BEGIN Available data

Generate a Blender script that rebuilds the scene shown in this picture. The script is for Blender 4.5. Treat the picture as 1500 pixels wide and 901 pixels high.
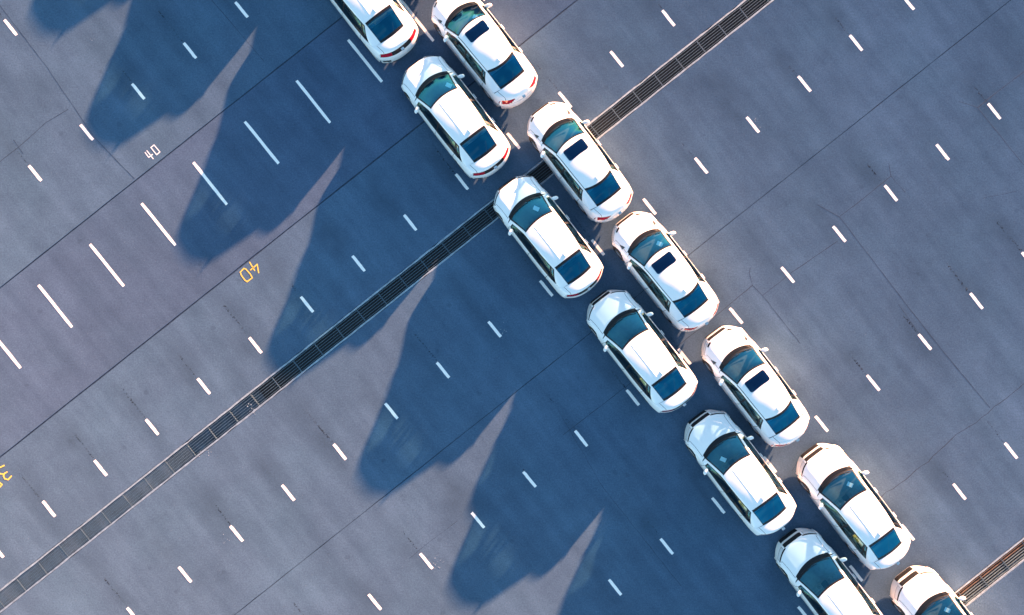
import bpy, bmesh, math, random
from mathutils import Vector, Matrix
import numpy as np

random.seed(7)
S = 41.5                      # photograph pixels per metre on the ground
H = 28.0                      # height of the camera over the ground
sc = bpy.context.scene
for o in list(bpy.data.objects):
    bpy.data.objects.remove(o)

# ------------------------------------------------------------------ camera
cam_d = bpy.data.cameras.new("camera")
cam = bpy.data.objects.new("camera", cam_d)
sc.collection.objects.link(cam)
cam.location = (0, 0, H)
cam_d.sensor_width = 36
cam_d.lens = 36 * H / (1500 / S)
cam_d.clip_end = 2000
sc.camera = cam

# ------------------------------------------------------------------ sky, sun
SUN_EL = math.radians(7.9)
SUN_AZ = math.radians(36.5)          # clockwise from +Y
SUN_STRENGTH = 5.0
SUN_COLOR = (1.0, 0.47, 0.25)
SKY_STRENGTH = 0.060
SKY_TINT = (1.0, 1.05, 0.97)
EXPOSURE = 3.5
w = bpy.data.worlds.new("World")
sc.world = w
w.use_nodes = True
nt = w.node_tree
nt.nodes.clear()
sky = nt.nodes.new("ShaderNodeTexSky")
sky.sky_type = 'NISHITA'
sky.sun_disc = False
sky.sun_elevation = SUN_EL
sky.sun_rotation = SUN_AZ
sky.air_density = 1.0
sky.dust_density = 0.6
sky.ozone_density = 2.2
tint = nt.nodes.new("ShaderNodeMix")
tint.data_type = 'RGBA'
tint.blend_type = 'MULTIPLY'
tint.inputs[0].default_value = 1.0
tint.inputs[7].default_value = (*SKY_TINT, 1)
bg = nt.nodes.new("ShaderNodeBackground")
bg.inputs[1].default_value = SKY_STRENGTH
wo = nt.nodes.new("ShaderNodeOutputWorld")
nt.links.new(sky.outputs[0], tint.inputs[6])
# thin high cloud, the same all over the sky; it shows in the car windows
tcw = nt.nodes.new("ShaderNodeTexCoord")
sepw = nt.nodes.new("ShaderNodeSeparateXYZ")
nt.links.new(tcw.outputs['Generated'], sepw.inputs[0])
def wmath(op, a, b):
    x = nt.nodes.new("ShaderNodeMath")
    x.operation = op
    for i_, q_ in enumerate((a, b)):
        if isinstance(q_, (int, float)):
            x.inputs[i_].default_value = q_
        else:
            nt.links.new(q_, x.inputs[i_])
    return x.outputs[0]
den = wmath('ADD', wmath('MAXIMUM', sepw.outputs[2], 0.0), 0.18)
comb = nt.nodes.new("ShaderNodeCombineXYZ")
nt.links.new(wmath('DIVIDE', sepw.outputs[0], den), comb.inputs[0])
nt.links.new(wmath('DIVIDE', sepw.outputs[1], den), comb.inputs[1])
cl = nt.nodes.new("ShaderNodeTexNoise")
cl.inputs['Scale'].default_value = 2.6
cl.inputs['Detail'].default_value = 6
cl.inputs['Roughness'].default_value = 0.6
cl.inputs['Distortion'].default_value = 0.6
nt.links.new(comb.outputs[0], cl.inputs['Vector'])
clr = nt.nodes.new("ShaderNodeMapRange")
clr.inputs[1].default_value = 0.48
clr.inputs[2].default_value = 0.72
clr.inputs[4].default_value = 0.4
nt.links.new(cl.outputs['Fac'], clr.inputs[0])
clm = nt.nodes.new("ShaderNodeMix")
clm.data_type = 'RGBA'
nt.links.new(clr.outputs[0], clm.inputs[0])
nt.links.new(tint.outputs[2], clm.inputs[6])
clm.inputs[7].default_value = (1.9, 2.3, 2.5, 1)
nt.links.new(clm.outputs[2], bg.inputs[0])
nt.links.new(bg.outputs[0], wo.inputs[0])

sun_d = bpy.data.lights.new("sun", 'SUN')
sun = bpy.data.objects.new("sun", sun_d)
sc.collection.objects.link(sun)
sun_d.energy = SUN_STRENGTH
sun_d.angle = math.radians(0.6)
sun_d.color = SUN_COLOR
sdir = Vector((math.sin(SUN_AZ) * math.cos(SUN_EL), math.cos(SUN_AZ) * math.cos(SUN_EL), math.sin(SUN_EL)))
sun.rotation_euler = (-sdir).to_track_quat('-Z', 'Y').to_euler()
sun.location = sdir * 60

vs = sc.view_settings
vs.view_transform = 'Standard'
vs.look = 'None'
vs.exposure = EXPOSURE
vs.gamma = 1.0

# ------------------------------------------------------------------ materials
def new_mat(name):
    m = bpy.data.materials.new(name)
    m.use_nodes = True
    n = m.node_tree
    n.nodes.clear()
    out = n.nodes.new("ShaderNodeOutputMaterial")
    return m, n, out

def nd(n, t, **kw):
    x = n.nodes.new(t)
    for k, v in kw.items():
        setattr(x, k, v)
    return x

def val(n, op, a, b=None, c=None):
    x = nd(n, "ShaderNodeMath", operation=op)
    for i, q in enumerate((a, b, c)):
        if q is None:
            continue
        if isinstance(q, (int, float)):
            x.inputs[i].default_value = q
        else:
            n.links.new(q, x.inputs[i])
    return x.outputs[0]

def mixc(n, f, a, b, mode='MIX'):
    x = nd(n, "ShaderNodeMix", data_type='RGBA', blend_type=mode)
    for i, q in ((0, f), (6, a), (7, b)):
        if isinstance(q, (int, float)):
            x.inputs[i].default_value = q
        elif isinstance(q, tuple):
            x.inputs[i].default_value = (*q[:3], 1)
        else:
            n.links.new(q, x.inputs[i])
    return x.outputs[2]

def noise(n, vec, scale, detail=3, rough=0.55):
    x = nd(n, "ShaderNodeTexNoise")
    x.inputs['Scale'].default_value = scale
    x.inputs['Detail'].default_value = detail
    x.inputs['Roughness'].default_value = rough
    n.links.new(vec, x.inputs['Vector'])
    return x.outputs['Fac']

def ramp(n, f, lo, hi):
    x = nd(n, "ShaderNodeMapRange")
    x.inputs[1].default_value = lo
    x.inputs[2].default_value = hi
    n.links.new(f, x.inputs[0])
    return x.outputs[0]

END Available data

To do:
Up to and including the line containing "sc.camera = cam", repeat every line from the start of the data, but none of the pictures.

Output:
Generate a Blender script that rebuilds the scene shown in this picture. The script is for Blender 4.5. Treat the picture as 1500 pixels wide and 901 pixels high.
import bpy, bmesh, math, random
from mathutils import Vector, Matrix
import numpy as np

random.seed(7)
S = 41.5                      # photograph pixels per metre on the ground
H = 28.0                      # height of the camera over the ground
sc = bpy.context.scene
for o in list(bpy.data.objects):
    bpy.data.objects.remove(o)

# ------------------------------------------------------------------ camera
cam_d = bpy.data.cameras.new("camera")
cam = bpy.data.objects.new("camera", cam_d)
sc.collection.objects.link(cam)
cam.location = (0, 0, H)
cam_d.sensor_width = 36
cam_d.lens = 36 * H / (1500 / S)
cam_d.clip_end = 2000
sc.camera = cam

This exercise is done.